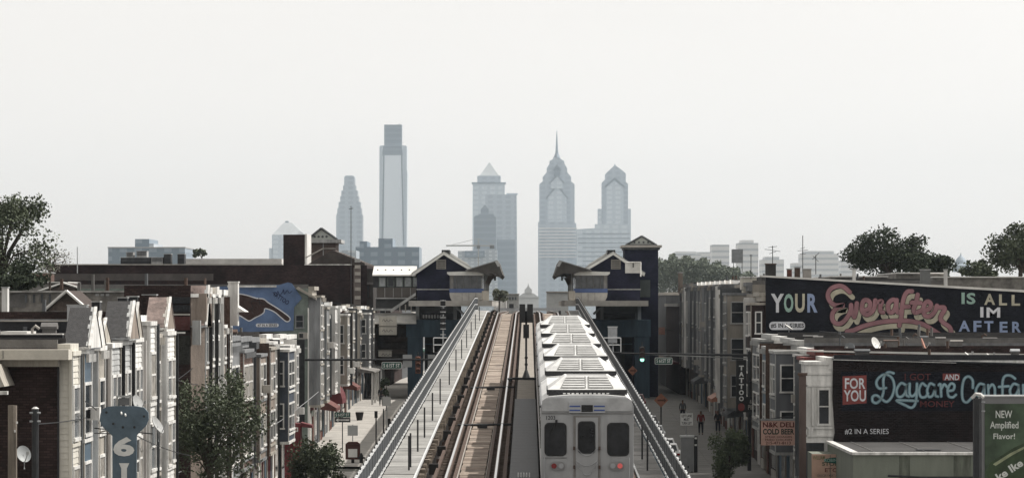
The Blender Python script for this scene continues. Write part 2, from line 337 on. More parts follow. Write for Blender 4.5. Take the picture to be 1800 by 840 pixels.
# middle strip between the tracks
ys_ = np.arange(214, 405, 2.4)
mm = mesh_of(MB().add([(-.42,0,-.06),(.42,0,-.06),(.42,2.36,-.015),(-.42,2.36,-.015),(-.42,0,0),(.42,0,0),(.42,2.36,.0446),(-.42,2.36,.0446)],[(0,3,2,1),(4,5,6,7),(0,1,5,4),(1,2,6,5),(2,3,7,6),(3,0,4,7)]), 'centre_slab', mat('centre_walk_concrete', (.25,.225,.195), .9, .25, 1.5, .3))
for d in ys_: piece('centre_slab', mm, rw, -.12, d, zr(d) - .06)
gd = mat('dark_grating', (.035,.037,.041), .6, .3, 3, .3)
mm = mesh_of(MB().add([(-.47,0,-.06),(.47,0,-.06),(.47,2.36,-.015),(-.47,2.36,-.015),(-.47,0,0),(.47,0,0),(.47,2.36,.0446),(-.47,2.36,.0446)],[(0,3,2,1),(4,5,6,7),(0,1,5,4),(1,2,6,5),(2,3,7,6),(3,0,4,7)]), 'dark_grate', gd)
for d in np.arange(120, 213, 2.4): piece('grate_panel', mm, rw, -.14, d, zr(d) - .02)
for k in range(5): MB().box(-.35+k*.09, -.31+k*.09, 149.2, 149.6, zr(149)-.02, zr(149)+.12).build('marker_stub', SIGNW, rw)
for x in (-.78, .5): strip(MB(), x-.06, x+.06, -.1, 60, 405, zr, .16).build('cable_duct', RUST, rw)
# crossings of the left track by cables / track devices
for d in (228, 187):
    t = MB().tube([(TL-1.0, d, zr(d)-.04), (TL+1.15, d+.5, zr(d)-.02)], .05, 6); t.box(TL-.2, TL+.2, d-.1, d+.25, zr(d)-.16, zr(d)-.0); t.build('track_device', STEELD, rw)
t = MB()
for x in (-.95, .75): t.box(x-.12, x+.12, 238, 240, zr(239)-.1, zr(239)+.05)
t.box(-1.0, .8, 239.2, 239.5, zr(239)-.05, zr(239)+.08); t.build('signal_foot', STEELD, rw)
# walkways and railings on both edges
def tilt(x0, x1, L, th):
    k = .0189; return MB().add([(x0,0,-th),(x1,0,-th),(x1,L,-th+k*L),(x0,L,-th+k*L),(x0,0,0),(x1,0,0),(x1,L,k*L),(x0,L,k*L)],[(0,3,2,1),(4,5,6,7),(0,1,5,4),(1,2,6,5),(2,3,7,6),(3,0,4,7)])
for side, xi, xo in ((-1, -3.62, -4.62), (1, 3.5, 4.3)):
    a, b = min(xi, xo), max(xi, xo)
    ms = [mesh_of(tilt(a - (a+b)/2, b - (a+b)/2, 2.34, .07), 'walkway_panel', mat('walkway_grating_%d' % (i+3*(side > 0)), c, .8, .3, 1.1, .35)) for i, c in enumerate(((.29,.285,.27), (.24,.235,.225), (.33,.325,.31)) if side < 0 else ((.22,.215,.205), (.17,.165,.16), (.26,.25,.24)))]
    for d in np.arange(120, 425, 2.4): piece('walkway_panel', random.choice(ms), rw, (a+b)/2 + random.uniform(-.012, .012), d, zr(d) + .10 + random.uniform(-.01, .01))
    strip(MB(), a+.1, b-.1, .02, 100, 430, zr, .3).build('walkway_bearer', STEELD, rw)
    strip(MB(), min(xi, xi-side*.06), max(xi, xi-side*.06), .13, 60, 425, zr, .1).build('walkway_edge', RAILW, rw)
    # railing: posts, three rails, mesh panels
    xr = xo + side*.05
    pmz = mesh_of(MB().box(-.02, .02, -.03, .03, 0, 1.28), 'railing_post', STEELD)
    for d in np.arange(120, 428, 2.4): piece('railing_post', pmz, rw, xr, d, zr(d) + .06)
    ip = mesh_of(tilt(-.012, .012, 2.26, .46), 'mesh_panel', INFILL)
    for d in np.arange(120, 428, 2.4):
        piece('mesh_panel', ip, rw, xr, d + .07, zr(d) + 1.22); piece('mesh_panel', ip, rw, xr, d + .07, zr(d) + .70)
    for h in (1.29, .74, .21):
        m = MB(); 
        for d in np.arange(120, 428, .8):      # slightly bowed lengths of rail, so the line is not ruler straight
            j = .02 if int(d/.8) % 3 else 0
            m.box(xr-.03, xr+.03, d, d+.74, zr(d)+h-.05-j, zr(d)+h+.0)
        m.build('handrail', RAILW, rw, stuff=True)
# third rail with its brackets on the outer side of the left track, and on the right
strip(MB(), -3.02, -2.92, .10, 60, 420, zr, .1).build('third_rail', RUST, rw)
strip(MB(), 3.3, 3.4, .1, 60, 420, zr, .1).build('third_rail', RUST, rw)
bm_ = mesh_of(MB().box(-.15, .15, -.18, .18, -.15, .2), 'insulator_box', mat('dark_box_steel', (.02,.018,.017), .7, .3, 4, .1))
for d in np.arange(141, 415, 11.8): piece('insulator_box', bm_, rw, -3.08 + random.uniform(-.04, .04), d, zr(d) + .02)
tm = MB()
for d in np.arange(120, 425, .62):
    q = random.uniform(.12, .26); z = zr(d); tm.box(-3.6 + random.uniform(0, .05), -3.6 + q, d, d + random.uniform(.1, .3), z - .3, z - .04 + random.uniform(-.06, .05))
tm.build('bracket_end', mat('pale_timber_end', (.30,.25,.20), .9, .5, 4, .3), rw, stuff=True)
tm = MB()
for d in np.arange(120, 425, 1.3):
    x = random.uniform(-3.3, -2.8); z = zr(d) - .28; tm.box(x, x + random.uniform(.05, .3), d, d + random.uniform(.1, .5), z - .14, z + random.uniform(.02, .12))
tm.build('track_debris', RUST, rw, stuff=True)
pt = mesh_of(MB().cyl(0, 0, 0, 1.12, .03, 6), 'walkway_post', STEELD)
for d in (151, 153, 163, 173.6, 188, 204.4, 228, 249, 270, 292, 315, 340, 368): piece('walkway_post', pt, rw, -3.87, d, zr(d) + .1)
for d in (151, 158, 172, 190): piece('walkway_post', pt, rw, 3.85, d, zr(d) + .1)
# ---------------------------------------------------------------- signals on the line
def sig_heads(root, x, y, zt, n, w_=.34, gap=.5):
    for i in range(n):
        z = zt - i*gap; b = MB(); b.box(x-w_/2, x+w_/2, y-.12, y+.12, z-gap*.86, z).build('lamp_housing', BLK, root)
        MB().tube([(x, y-.13, z-gap*.43), (x, y-.30, z-gap*.43)], .09, 10).build('lamp_hood', BLK, root)
t = thing('railway_signal', 'tall black railway signal with twin heads standing between the two tracks', 'railway signal', (-.12, 240, zr(240)))
MB().cyl(-.12, 240, zr(240)-.05, 19.7, .055, 8).build('mast', STEELD, t)
MB().tube([(-.12, 240, zr(240)-.1), (-.12, 240, zr(240)+.45)], .26, 8, .06).build('base', STEELD, t)
for s in (-.2, .2):
    MB().box(-.12+s-.15, -.12+s+.15, 239.85, 240.1, 19.1, 20.05).build('signal_head', BLK, t)
MB().box(-.27, .03, 239.85, 240.1, 18.3, 19.0).build('signal_head', BLK, t)
for k in range(4): MB().box(-.2, -.04, 239.9, 239.97, 16.9+k*.35, 17.0+k*.35).build('climbing_step', STEELD, t) if k < 2 else None
def ladder_signal(px, d, ytop, label, cab):
    x = PX(px, d); z0 = zr(d) - .3; zt = PZ(ytop, d)
    t = thing('railway_signal', label, 'railway signal', (x, d, z0))
    MB().cyl(x, d, z0, zt, .05, 8).build('mast', STEEL, t)
    sx = -1 if px < 929 else 1
    MB().box(min(x-.6, x+.55), max(x-.6, x+.55), d-.5, d+.5, z0-.08, z0).build('platform', STEELD, t)
    for zz in (z0+.45, z0+.9):
        m = MB(); m.tube([(x-.6, d-.5, zz), (x+.5, d-.5, zz), (x+.5, d+.5, zz)], .03, 6); m.tube([(x-.6, d-.5, zz), (x-.6, d+.5, zz), (x+.5, d+.5, zz)], .03, 6); m.build('guard_rail', RAILW, t)
    for xx in (x-.6, x+.5): MB().cyl(xx, d-.5, z0, z0+.9, .03, 6).build('guard_post', RAILW, t)
    MB().box(min(x+.5, -sx*-4.7), max(x+.5, -sx*-4.7), d-.2, d+.2, z0-.35, z0-.1).build('outrigger', STEELD, t) if sx > 0 else MB().box(x-.5, -4.7, d-.2, d+.2, z0-.35, z0-.1).build('outrigger', STEELD, t)
    if cab: MB().box(x-.3, x+.28, d-.3, d+.25, zt-1.0, zt).build('equipment_cabinet', STEEL, t); MB().box(x-.33, x+.31, d-.33, d+.28, zt+.002, zt+.05).build('cabinet_lid', RAILW, t)
    else:
        for i in range(4): MB().box(x-.17, x+.15, d-.3, d-.06, zt-.42-i*.5, zt-.04-i*.5).build('signal_lamp', BLK, t)
        for i in range(7): MB().box(x-.18, x+.18, d-.33, d-.31, zt-.06-i*.36, zt-.02-i*.36).build('ladder_rung', RAILW, t)
ladder_signal(779, 297, 527, 'railway signal mast with four black lamps on a caged bracket outside the left railing', 0)
ladder_signal(1077, 297, 575, 'silver cabinet on a railed bracket outside the right railing beyond the train', 1)
# ================================================================ TRAIN
d0 = 139.0
TWH = mat('train_window_glass', (.018,.019,.021), .12, .8, 2.2, 0, spec=.25)
tr = thing('metro_train', 'silver six car metro train seen from behind with white ribbed roof pods', 'train', (TR, d0, zr(d0)))
def rr(pts_w, pts_h, cx, cz, r=.16, n=5):      # rounded rectangle outline
    out = []
    for sx_, sz_, a0 in ((1, 1, 0), (-1, 1, 90), (-1, -1, 180), (1, -1, 270)):
        for k in range(n+1):
            a = R(a0 + 90*k/n); out.append((cx + sx_*(pts_w/2-r) + r*math.cos(a), cz + sz_*(pts_h/2-r) + r*math.sin(a)))
    return out
hw, rt = 1.38, 2.94
prof = [(-hw, .45), (-hw, rt-.28), (-hw+.06, rt-.12), (-hw+.25, rt), (-.5, rt+.05), (.5, rt+.05), (hw-.25, rt), (hw-.06, rt-.12), (hw, rt-.28), (hw, .45)]
CL = 16.1
for c in range(6):
    ya = d0 + c*(CL+.75); za = zr(ya); zb = zr(ya+CL)
    car = MB().loft([(TR+x, ya, za+z) for x, z in prof], [(TR+x, ya+CL, zb+z) for x, z in prof]).build('car_body', STAIN, tr)
    # painted roof skin sits 1 cm over the body
    rp_ = [(-hw+.04, rt-.13), (-hw+.23, rt+.012), (-.5, rt+.062), (.5, rt+.062), (hw-.23, rt+.012), (hw-.04, rt-.13), (hw-.06, rt-.15), (0, rt-.1), (-hw+.06, rt-.15)]
    MB().loft([(TR+x, ya+.03, za+z) for x, z in rp_], [(TR+x, ya+CL-.03, zb+z) for x, z in rp_]).build('roof_skin', TRW, car)
    if c: 
        MB().box(TR-1.1, TR+1.1, ya-.74, ya-.02, za+.6, za+rt-.25).build('gangway', BLK, car)
    for i in range(6):       # side windows and doors (left side shows to a viewer stepping aside)
        y = ya + 1.2 + i*2.45
        for s in (-1, 1):
            zc = zr(y)
            MB().box(TR+s*hw-.012, TR+s*hw+.012, y, y+1.5, zc+1.35, zc+2.2).build('side_window', TWH, car)
    # roof pods: hipped air conditioning housings with grille panels and a dark foot
    for (pa, pb) in ((.45, 3.9),):
        y0, y1 = ya+pa, ya+pb; z0, z1 = zr(y0)+rt+.05, zr(y1)+rt+.05; H = .54
        P = lambda x, y, h: (TR+x, y, (z0 + (z1-z0)*(y-y0)/(y1-y0)) + h)
        foot = MB().add([P(-1.2,y0,0),P(1.2,y0,0),P(1.2,y1,0),P(-1.2,y1,0),P(-1.2,y0,.15),P(1.2,y0,.15),P(1.2,y1,.15),P(-1.2,y1,.15)],
                        [(0,3,2,1),(4,5,6,7),(0,1,5,4),(1,2,6,5),(2,3,7,6),(3,0,4,7)]).build('pod_foot', STEELD, car)
        pod = MB().add([P(-1.17,y0+.03,.15),P(1.17,y0+.03,.15),P(1.17,y1-.03,.15),P(-1.17,y1-.03,.15),P(-.66,y0+1.0,H),P(.66,y0+1.0,H),P(.66,y1-1.0,H),P(-.66,y1-1.0,H)],
                       [(0,3,2,1),(4,5,6,7),(0,1,5,4),(1,2,6,5),(2,3,7,6),(3,0,4,7)]).build('roof_pod', TRW, car)
        # grille panels laid on the sloped end
        for s in (-1, 1):
            q = []
            for (u, v) in ((.03, .08), (.80, .08), (.60, .92), (.03, .92)):
                hh = .15 + (H-.15)*v; yy = y0 + .03 + .97*v; q.append(P(s*u, yy-.012, hh+.012))
            n_ = MB().add(q, [(0, 1, 2, 3)]); n_.build('grille_panel', mat('pod_grille_grey', (.20,.20,.195), .6, .35, 4, .1), car)
            for r_ in range(5):
                v = .14 + r_*.17; hh = .15 + (H-.15)*v; yy = y0 + .03 + .97*v
                a = MB().add([P(s*.07, yy-.03, hh+.02), P(s*(.76-.16*v), yy-.03, hh+.02), P(s*(.76-.16*v), yy+.02, hh+.045), P(s*.07, yy+.02, hh+.045)], [(0, 1, 2, 3)])
                a.build('louvre', TRW, car)
        for k in range(4):
            yy = y0 + 1.2 + k*(y1-y0-2.4)/3.3; MB().add([P(-.6,yy,H+.004),P(.6,yy,H+.004),P(.6,yy+.3,H+.004),P(-.6,yy+.3,H+.004)], [(0,1,2,3)]).build('hatch', mat('pod_grille_grey', (.5,.5,.5)), car)
    for k in range(11):
        if c == 0: MB().box(TR-.72+k*.13, TR-.64+k*.13, ya+.43, ya+.46, zr(ya)+rt+.075, zr(ya)+rt+.115).build('vent_slot', TRW, car)
    MB().box(TR-hw-.04, TR-hw+.1, ya+.5, ya+CL-.5, za+rt-.33, za+rt-.27).build('drip_rail', STEELD, car)
    for y in (ya+3, ya+CL-3):
        for s in (-1, 1): MB().tube([(TR+s*.72, y, zr(y)+.36), (TR+s*.85, y, zr(y)+.36)], .35, 14).build('wheel', STEELD, car)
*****
▶ [Exercise]: Take the material above from its first line through the line holding "ms = [mesh_of(tilt(a" and set it down exactly, without the pictures.

▶ [Complete response]:
The Blender Python script for this scene continues. Write part 2, from line 337 on. More parts follow. Write for Blender 4.5. Take the picture to be 1800 by 840 pixels.
# middle strip between the tracks
ys_ = np.arange(214, 405, 2.4)
mm = mesh_of(MB().add([(-.42,0,-.06),(.42,0,-.06),(.42,2.36,-.015),(-.42,2.36,-.015),(-.42,0,0),(.42,0,0),(.42,2.36,.0446),(-.42,2.36,.0446)],[(0,3,2,1),(4,5,6,7),(0,1,5,4),(1,2,6,5),(2,3,7,6),(3,0,4,7)]), 'centre_slab', mat('centre_walk_concrete', (.25,.225,.195), .9, .25, 1.5, .3))
for d in ys_: piece('centre_slab', mm, rw, -.12, d, zr(d) - .06)
gd = mat('dark_grating', (.035,.037,.041), .6, .3, 3, .3)
mm = mesh_of(MB().add([(-.47,0,-.06),(.47,0,-.06),(.47,2.36,-.015),(-.47,2.36,-.015),(-.47,0,0),(.47,0,0),(.47,2.36,.0446),(-.47,2.36,.0446)],[(0,3,2,1),(4,5,6,7),(0,1,5,4),(1,2,6,5),(2,3,7,6),(3,0,4,7)]), 'dark_grate', gd)
for d in np.arange(120, 213, 2.4): piece('grate_panel', mm, rw, -.14, d, zr(d) - .02)
for k in range(5): MB().box(-.35+k*.09, -.31+k*.09, 149.2, 149.6, zr(149)-.02, zr(149)+.12).build('marker_stub', SIGNW, rw)
for x in (-.78, .5): strip(MB(), x-.06, x+.06, -.1, 60, 405, zr, .16).build('cable_duct', RUST, rw)
# crossings of the left track by cables / track devices
for d in (228, 187):
    t = MB().tube([(TL-1.0, d, zr(d)-.04), (TL+1.15, d+.5, zr(d)-.02)], .05, 6); t.box(TL-.2, TL+.2, d-.1, d+.25, zr(d)-.16, zr(d)-.0); t.build('track_device', STEELD, rw)
t = MB()
for x in (-.95, .75): t.box(x-.12, x+.12, 238, 240, zr(239)-.1, zr(239)+.05)
t.box(-1.0, .8, 239.2, 239.5, zr(239)-.05, zr(239)+.08); t.build('signal_foot', STEELD, rw)
# walkways and railings on both edges
def tilt(x0, x1, L, th):
    k = .0189; return MB().add([(x0,0,-th),(x1,0,-th),(x1,L,-th+k*L),(x0,L,-th+k*L),(x0,0,0),(x1,0,0),(x1,L,k*L),(x0,L,k*L)],[(0,3,2,1),(4,5,6,7),(0,1,5,4),(1,2,6,5),(2,3,7,6),(3,0,4,7)])
for side, xi, xo in ((-1, -3.62, -4.62), (1, 3.5, 4.3)):
    a, b = min(xi, xo), max(xi, xo)
    ms = [mesh_of(tilt(a - (a+b)/2, b - (a+b)/2, 2.34, .07), 'walkway_panel', mat('walkway_grating_%d' % (i+3*(side > 0)), c, .8, .3, 1.1, .35)) for i, c in enumerate(((.29,.285,.27), (.24,.235,.225), (.33,.325,.31)) if side < 0 else ((.22,.215,.205), (.17,.165,.16), (.26,.25,.24)))]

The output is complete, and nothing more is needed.